05.04.05
How to measure return?
If you’ve been at real estate investing for a while, you will discover there are many ways to measure the your return on your real estate investment.
The first step is to figure out whether a property cashflows or not. Meaning, is there money left-over from the rent when all the expenses have been paid? Often the cashflow calculation omits the variable cost, such as maintenance and vacancy, making the property look better than it actually is. Be aware of this when you look at investments promising a certain cashflow. Another gotcha is that proformas often quote the taxes and insurances that the owner pays, not what YOU will pay. This is particularly deadly in states in California where the property taxes only go up when the property is sold.
Knowing the cashflow of a property is all well and good, but it doesn’t tell you how well you are leveraging your money. For example what’s better? A property that cashflows at $200/mo if you put $25,000 down? Or a property that cashflows at $75/mo if you put down $5000? If you said the latter, you are correct. The second property provides a cash-on-cash return of 18% (75*12/5000), while the first is 10% cash-on-cash. Cash-on-cash is a measure of how quickly the cashflow from the property pays back your investment. The faster you get your money back, the faster you can can use it for another investment.
None of these measures take it account any equity growth in the property. If you buy a property for $100,000 and sell it two years later for $175,000, was it still a good deal if the cashflow was in the negative, say $100 a month? Many investors would say yes, they point out $2400 is a small price to pay for a $75000 gain. But counting on equity for a good return does start crossing the line into speculation and you will get many opinions on where to draw the line. A good measure that looks at both cashflow and equity is the internal rate of return. The real estate journal has a great explanation of what is meant by internal rate of return. This article was the first I had heard of this measure, I had always looked at “total equity return” which is cashflow + equity growth + principal reduction + tax savings. Internal rate of return is a little easier to calculate and should give you a good sense of whether you did well with a particular property.
05.01.05
No Cashflow here
I recently went to Palm Springs for four days. We thought there might be opportunities to buy break even properties in the surrounding communities. In California, the land of negative cash flow, it seemed compelling to check it out. Sweetening the deal was that we got to stay for free in a guest house in a beautifully landscaped estate. Well I didn’t find any cashflow opportunities but it was an interesting visit.

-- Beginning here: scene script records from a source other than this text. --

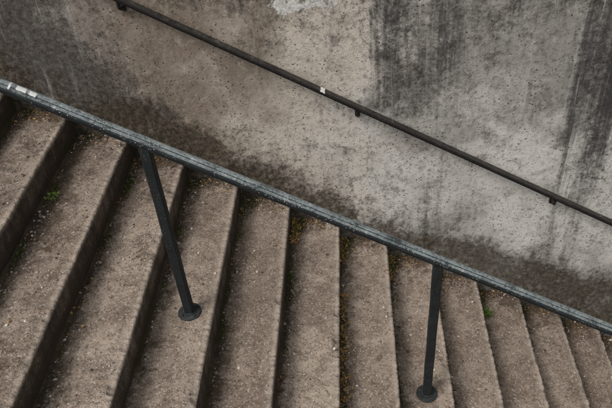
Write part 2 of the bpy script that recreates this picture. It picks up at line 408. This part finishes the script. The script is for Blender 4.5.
for _ in range(7500):
    j=random.randint(-7,9);x0=nose(j-1)
    u=abs(random.gauss(0,.020)) if random.random()<.87 else random.random()*.28
    y=-random.random()*2.6
    if random.random()<.35: y=-abs(random.gauss(0,.07));u=random.random()*.26
    d=float(vn(np.array(y*3.3+j*7.),np.array(j*2.3),130))
    if y<-.2 and random.random()>ss(.3,.75,d): continue
    L=random.uniform(.006,.020)
    pl.append((x0+u,y,tz(j)+.002+random.random()*.006,L,L*random.uniform(.3,.6),random.uniform(-.05,.4),random.random()*.85))
for _ in range(1100):
    y=random.uniform(-1.65,-.5) if random.random()<.8 else -random.random()*.25
    j=random.choice([1,1,1,0,2]);u=abs(random.gauss(0,.024))
    L=random.uniform(.008,.022);pl.append((nose(j-1)+u,y if j==1 else -random.random()*.25,tz(j)+.003+random.random()*.008,L,L*.45,random.uniform(0,.5),random.uniform(.5,1)))
leafmesh('leaf_litter',pl,LM)
mm=N('moss_mat');t=mm.attr('rnd')
c=mm.mix(mm.r(t,0,.6),(.028,.032,.010),(.07,.085,.022));c=mm.mix(mm.r(t,.7,1),c,(.15,.24,.04))
MM=mm.fin(c,.85)
pl=[]
spots=[]
for j in range(-7,10):
    for q in range(7):
        spots.append((nose(j-1)+.006,-random.random()*1.9,tz(j),.03+random.random()*.06,random.randint(15,90),random.random()*.65))
    spots.append((nose(j-1)+.05,-.02,tz(j),.06,150,.25))
for (x,y,j,nn) in ((0,-.75,-5,120),(0,-.55,-4,90),(0,-.3,-3,80),(0,-1.0,-4,60),(0,-.12,0,200),(0,-.1,1,160),(0,-.35,-1,90),(0,-.12,2,160)):
    spots.append((nose(j-1)+.015,y,tz(j),.035,nn,.65))
for (x,y,z,rad,nn,cb) in spots:
    for _ in range(nn):
        xx=x+abs(random.gauss(0,min(.022,rad*.5)));yy=min(-.004,y+random.gauss(0,rad))
        L=random.uniform(.005,.014);pl.append((xx,yy,z+random.random()*.012,L,L*.5,random.uniform(.1,1.2),min(1,max(0,cb+random.uniform(-.3,.35)))))
leafmesh('moss',pl,MM)
pl=[]
for (j,y,nn,H) in ((4,-.24,70,.05),(-4,-.60,22,.03),(-5,-.85,22,.035)):
    for _ in range(nn):
        L=random.uniform(.012,.028);pl.append((nose(j-1)+.05+random.gauss(0,.014),y+random.gauss(0,.022),tz(j)+random.random()*H,L,L*.5,random.uniform(0,1.1),random.uniform(.8,1)))
leafmesh('weed_plant',pl,MM)
# ---------- CAMERA
f_=Vector((-.0734,.764,-.640)).normalized();r_=Vector((.997,.0395,-.067));r_=(r_-f_*r_.dot(f_)).normalized();u_=r_.cross(f_)
cam=bpy.data.cameras.new('camera');co=bpy.data.objects.new('camera',cam);sc.collection.objects.link(co)
M=Matrix((( r_.x,u_.x,-f_.x,0),(r_.y,u_.y,-f_.y,-D),(r_.z,u_.z,-f_.z,CZ),(0,0,0,1)));co.matrix_world=M
cam.lens=658/612*36;cam.sensor_width=36;cam.clip_end=3000;cam.clip_start=.05;sc.camera=co
# ---------- LIGHT
az=math.radians(222);el=math.radians(52)
sd=Vector((math.cos(az)*math.cos(el),math.sin(az)*math.cos(el),math.sin(el)))
sun=bpy.data.lights.new('sun','SUN');sun.energy=1.5;sun.angle=math.radians(18);sun.color=(1,.95,.89)
so=bpy.data.objects.new('sun',sun);sc.collection.objects.link(so);so.rotation_euler=sd.to_track_quat('Z','Y').to_euler();so.location=(0,-5,12)
wd=bpy.data.worlds.new('World');sc.world=wd;wd.use_nodes=True;nt=wd.node_tree
sky=nt.nodes.new('ShaderNodeTexSky');sky.sky_type='NISHITA';sky.sun_disc=False;sky.sun_elevation=el;sky.sun_rotation=math.pi/2-az;sky.dust_density=4
hs=nt.nodes.new('ShaderNodeHueSaturation');hs.inputs['Saturation'].default_value=.15
nt.links.new(sky.outputs[0],hs.inputs['Color']);nt.links.new(hs.outputs[0],nt.nodes['Background'].inputs[0]);nt.nodes['Background'].inputs[1].default_value=.15
sc.view_settings.view_transform='Standard';sc.view_settings.look='None';sc.view_settings.exposure=0
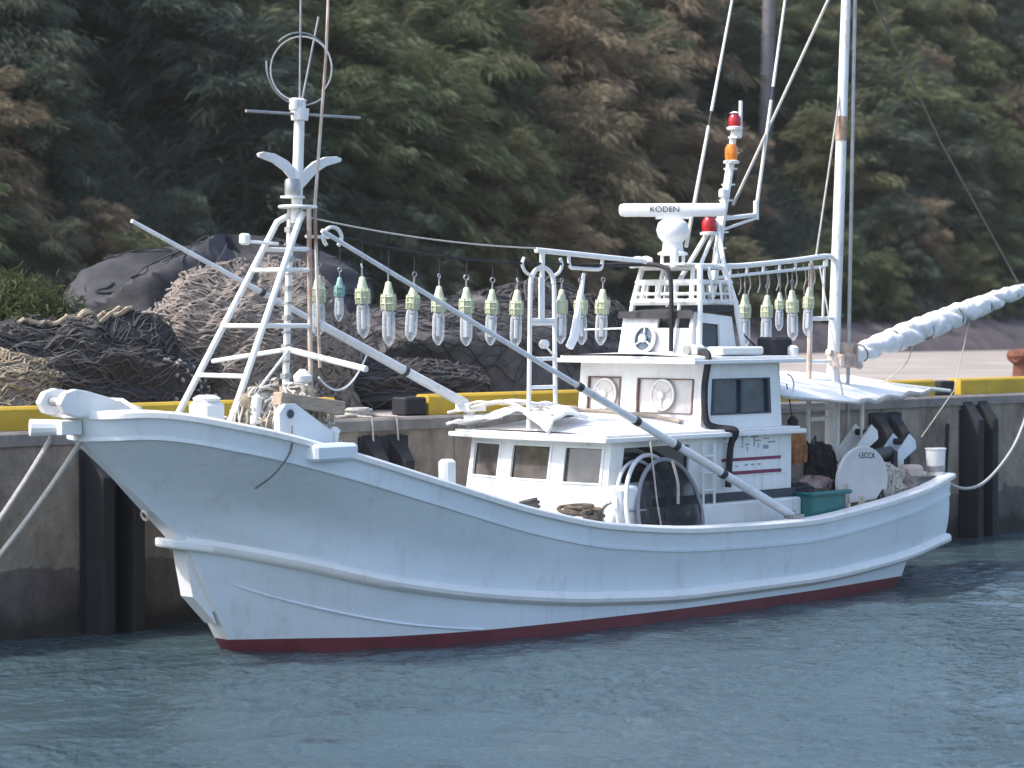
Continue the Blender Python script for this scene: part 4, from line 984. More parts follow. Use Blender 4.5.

I’ve never been to Palm Springs, but if you are considering it, April is a great time to go. It’s not too hot and all the manicured landscaping is in bloom. Palm Springs is where many have second homes, often in gated communities. The social scene is laid back and filled with dinners at the clubhouse, shopping and popping over to Edna’s to have a glass of wine. With all the lawns and golf courses you forget that you are in a desert. However that will change as all new developments are mandated to have zero or desert landscaping.
We found 2br + den homes in gated communities as cheap as $269,000. Because of the amenities, you can rent these for more than the standard $1200-$1400 you would get for a 3 bd in La Quinta or Indio. However the HOA fees can be stiff, ie $430 a month, and suprise, some of these are on land leases which adds an additional $100 or so a month.
When you enter the desert from the west you drive by fields and fields of windmills. At certain times the wind is intense, especially in the spring. That’s why the most desirable areas to live in are in the south, nestled up against the mountain range. They get the least wind.
In our opinion the best place to buy for the long term if you don’t have tons of money, is La Quinta Cove. Right now there are lot of houses for sales in the hi 200k low 300K range, so perhaps a deal could be negotiated. La Quinta Cove is sheltered from the winds on three sides and not far from other communities. Rents range from $1200-$1400.
The numbers do work better for Desert Hot Springs. A community to the north west of Palm Springs, new homes can be gotten for $240-$300K, rents are about the same as above. However I would approach Desert Hot Springs with caution, the winds sometimes cut it off from the communities to the south and there were at least 7 ads in the local newspaper advertising brand new homes, never lived in, for rent. I would research the Inland Empire first before settling on Desert Hot Springs.
If you are a rehabber there are plenty of opportunities in the area, for example, in south Palm Desert we found a couple of houses in the 400K range that could be rehabbed and could sell for at least 100k more. We found a 800K house discounted 100K. The area is growing in population that has money. The rehab and fix strategy would work here. Or even straight flips. I saw several “we buy houses” signs. Perhaps the numbers would work better if a flipper found you a screaming deal.
One comment I heard from a realtor that I wanted to pass along was that he felt that the local real estate market was tied closely to the Bay Area and Los Angeles. When those area economies went down, Palm Spring real estate sales suffered. Whether, with younger folks moving in, that is still the case is a subject for debate.
In the end, I decided, that with my goals, I wasn’t interested in buying in the area.